• **What to work on**: Check each line below for the word "scene", and copy those that have it.

• **Information shown**:

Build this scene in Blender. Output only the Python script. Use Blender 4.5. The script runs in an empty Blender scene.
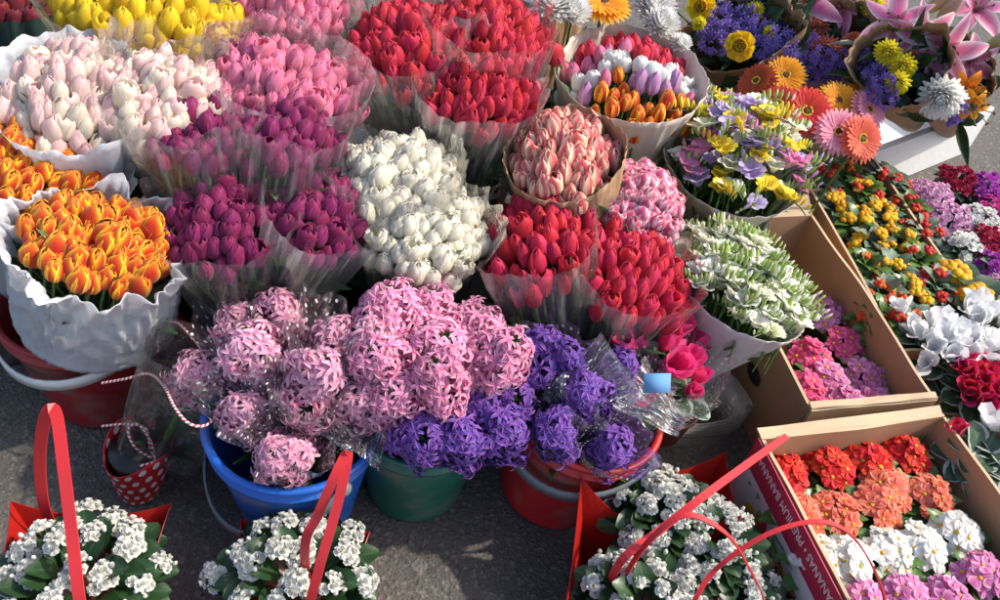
import bpy, math, random
import numpy as np
from mathutils import Vector, Matrix, noise
random.seed(7); rng = np.random.default_rng(7)
PI = math.pi
# ------------------------------------------------------------------ camera
CH = 1.35
pit, rol = math.radians(45), math.radians(11)
FW = Vector((0, math.cos(pit), -math.sin(pit)))
_r0 = Vector((1, 0, 0)); _u0 = Vector((0, math.sin(pit), math.cos(pit)))
CR = _r0*math.cos(rol) + _u0*math.sin(rol)
CU = -_r0*math.sin(rol) + _u0*math.cos(rol)
sc = bpy.context.scene
cam = bpy.data.cameras.new('camera'); camo = bpy.data.objects.new('camera', cam)
sc.collection.objects.link(camo); sc.camera = camo
cam.sensor_width = 36; cam.lens = 36*0.85; cam.clip_start = .02; cam.clip_end = 500
m3 = Matrix((CR, CU, -FW)).transposed()
camo.matrix_world = Matrix.Translation((0, 0, CH)) @ m3.to_4x4()
def at(px, py, z):
    d = FW + CR*((px-500)/850) + CU*((300-py)/850)
    return Vector((0, 0, CH)) + d*((z-CH)/d.z)
def ppm(P):
    return 850/((Vector(P)-Vector((0, 0, CH))).dot(FW))
# ------------------------------------------------------------------ light
SUN_EL, SUN_AZ = math.radians(46), math.radians(78)      # azimuth clockwise from +Y
sd = Vector((math.sin(SUN_AZ)*math.cos(SUN_EL), math.cos(SUN_AZ)*math.cos(SUN_EL), math.sin(SUN_EL)))
w = bpy.data.worlds.new('World'); sc.world = w; w.use_nodes = True
nt = w.node_tree; sky = nt.nodes.new('ShaderNodeTexSky'); sky.sky_type = 'NISHITA'
sky.sun_disc = False; sky.sun_elevation = SUN_EL; sky.sun_rotation = SUN_AZ; sky.dust_density = 3.0; sky.air_density = 1.0
bg = nt.nodes['Background']; bg.inputs[1].default_value = .15; nt.links.new(sky.outputs[0], bg.inputs[0])
sl = bpy.data.lights.new('sun', 'SUN'); sl.energy = 2.65; sl.angle = math.radians(1.2); sl.color = (1, .92, .79)
so = bpy.data.objects.new('sun', sl); sc.collection.objects.link(so)
so.rotation_euler = sd.to_track_quat('Z', 'Y').to_euler()
sc.view_settings.view_transform = 'Standard'; sc.view_settings.look = 'None'
sc.view_settings.exposure = 0.82; sc.view_settings.gamma = 1
cy = sc.cycles
cy.max_bounces = 7; cy.diffuse_bounces = 3; cy.glossy_bounces = 2; cy.transmission_bounces = 3; cy.transparent_max_bounces = 24
cy.caustics_reflective = False; cy.caustics_refractive = False; cy.use_denoising = True
# ------------------------------------------------------------------ mesh builder
class MB:
    def __init__(s): s.V = []; s.A = []; s.F = []; s.M = []; s.n = 0
    def add(s, V, F, A=None, mat=0):
        V = np.asarray(V, float).reshape(-1, 3); k = len(V)
        if A is None: A = np.zeros((k, 3))
        s.V.append(V); s.A.append(np.asarray(A, float)); F = np.asarray(F, int)
        s.F.append(F + s.n); s.M.append(np.full(len(F), mat) if np.isscalar(mat) else np.asarray(mat)); s.n += k
    def put(s, t, M=None, loc=(0, 0, 0), sc_=1.0, mat=None, rnd=None):
        V, F, A, Mi = t; V = V*sc_
        if M is not None: V = V @ np.asarray(M).T
        V = V + np.asarray(loc, float)
        if rnd is not None: A = A.copy(); A[:, 2] = rnd
        s.add(V, F, A, Mi if mat is None else mat)
    def tmpl(s):
        return np.concatenate(s.V), np.concatenate(s.F), np.concatenate(s.A), np.concatenate(s.M)
    def mesh(s, name, mats, smooth=True):
        V, F, A, Mi = s.tmpl()
        me = bpy.data.meshes.new(name)
        tri = F[:, 2] == F[:, 3]
        nl = len(F)*4 - int(tri.sum())
        me.vertices.add(len(V)); me.vertices.foreach_set('co', V.astype(np.float32).ravel())
        cnt = np.where(tri, 3, 4); st = np.concatenate(([0], np.cumsum(cnt)[:-1]))
        mask = np.ones_like(F, bool); mask[tri, 3] = False
        me.loops.add(nl); me.loops.foreach_set('vertex_index', F[mask].astype(np.int32))
        me.polygons.add(len(F)); me.polygons.foreach_set('loop_start', st.astype(np.int32))
        me.polygons.foreach_set('material_index', Mi.astype(np.int32))
        me.update(calc_edges=True)
        me.polygons.foreach_set('use_smooth', np.full(len(F), smooth))
        at_ = me.attributes.new('pt', 'FLOAT_COLOR', 'POINT')
        at_.data.foreach_set('color', np.concatenate((A, np.ones((len(A), 1))), 1).astype(np.float32).ravel())
        for m in (mats if isinstance(mats, (list, tuple)) else [mats]): me.materials.append(m)
        me.validate(); return me
COL = sc.collection
def link(name, me, parent=None, loc=(0, 0, 0), rot=None, s=1.0):
    o = bpy.data.objects.new(name, me); COL.objects.link(o)
    if parent: o.parent = parent
    o.location = loc
    if rot is not None: o.rotation_mode = 'QUATERNION'; o.rotation_quaternion = rot
    o.scale = (s, s, s) if np.isscalar(s) else s
    return o
def tag(o, label, cat, group=None, kind=None):
    if label: o['label'] = label
    if cat: o['category'] = cat
    if group: o['group'] = group
    if kind: o['kind'] = kind
    return o
def thing(name, label, cat, loc, group=None):
    return tag(link(name, None, None, loc), label, cat, group)
def Rz(a): c, s = math.cos(a), math.sin(a); return np.array([[c, -s, 0], [s, c, 0], [0, 0, 1.]])
def Ry(a): c, s = math.cos(a), math.sin(a); return np.array([[c, 0, s], [0, 1., 0], [-s, 0, c]])
def Rx(a): c, s = math.cos(a), math.sin(a); return np.array([[1., 0, 0], [0, c, -s], [0, s, c]])
def frame(d, spin=0.0):
    """matrix whose z axis is d"""
    d = np.asarray(d, float); d = d/np.linalg.norm(d)
    a = np.array([0, 0, 1.]) if abs(d[2]) < .95 else np.array([1., 0, 0])
    x = np.cross(a, d); x /= np.linalg.norm(x); y = np.cross(d, x)
    return np.stack((x, y, d), 1) @ Rz(spin)
def quat(d, spin=0.0): return Matrix(frame(d, spin).tolist()).to_quaternion()
def grid_faces(nu, nv, wrap=False):
    F = []
    w_ = nv if wrap else nv+1
    for i in range(nu):
        for j in range(nv):
            a = i*w_+j; b = i*w_+(j+1) % w_ if wrap else a+1
            F.append((a, b, b+w_, a+w_))
    return F
# ------------------------------------------------------------------ templates
def petal(L, W, a0, a1, cup=.2, nu=4, nv=2, prof=None, ruffle=0., rnd=0., tw=0.):
    """grows from the origin along +x, elevation angle a0 at base to a1 at tip"""
    prof = prof or (lambda t: math.sin(PI*min(1, .12+.88*t)**1.0)**.7 if t < .999 else .0)
    V = []; A = []; x = z = 0.
    for i in range(nu+1):
        t = i/nu; a = a0+(a1-a0)*t
        if i: x += math.cos(a)*L/nu; z += math.sin(a)*L/nu
        wd = W*prof(t)/2
        for j in range(nv+1):
            s = -1+2*j/nv
            h = cup*wd*s*s
            rf = ruffle*wd*math.sin(j*2.7+i*1.9+rnd*40)*abs(s)*t
            V.append((x-math.sin(a)*(h+rf), s*wd, z+math.cos(a)*(h+rf)+tw*s*wd)); A.append((t, abs(s), rnd))
    return np.array(V), np.array(grid_faces(nu, nv)), np.array(A), np.zeros(nu*nv, int)
P_ROUND = lambda t: [.25, .75, 1., .95, .62][min(4, int(t*4+.5))]
P_HEART = lambda t: [.18, .55, .92, 1., .8][min(4, int(t*4+.5))]
P_LONG = lambda t: [.5, .9, 1., .85, .15][min(4, int(t*4+.5))]
P_LEAF = lambda t: max(.02, math.sin(PI*(.04+.94*t**.85)))
def tube(pts, rad, n=6, cap=True):
    pts = [np.asarray(p, float) for p in pts]; m = len(pts); V = []; A = []
    ref = None; acc = 0
    for i, p in enumerate(pts):
        d = pts[min(i+1, m-1)]-pts[max(i-1, 0)]; d = d/(np.linalg.norm(d)+1e-9)
        if i: acc += np.linalg.norm(p-pts[i-1])
        if ref is None: ref = np.array([0, 0, 1.]) if abs(d[2]) < .9 else np.array([1., 0, 0])
        x = np.cross(ref, d); x /= (np.linalg.norm(x)+1e-9); y = np.cross(d, x); ref = y*1.0
        ref = np.cross(d, x)
        r = rad[i] if hasattr(rad, '__len__') and len(rad) == m else rad
        rx, ry = (r if isinstance(r, (tuple, list)) else (r, r))
        for k in range(n):
            a = 2*PI*k/n
            V.append(p+x*math.cos(a)*rx+y*math.sin(a)*ry); A.append((acc, k/n, 0))
    F = grid_faces(m-1, n, True)
    return np.array(V), np.array(F), np.array(A), np.zeros(len(F), int)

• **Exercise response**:
Build this scene in Blender. Output only the Python script. Use Blender 4.5. The script runs in an empty Blender scene.
sc = bpy.context.scene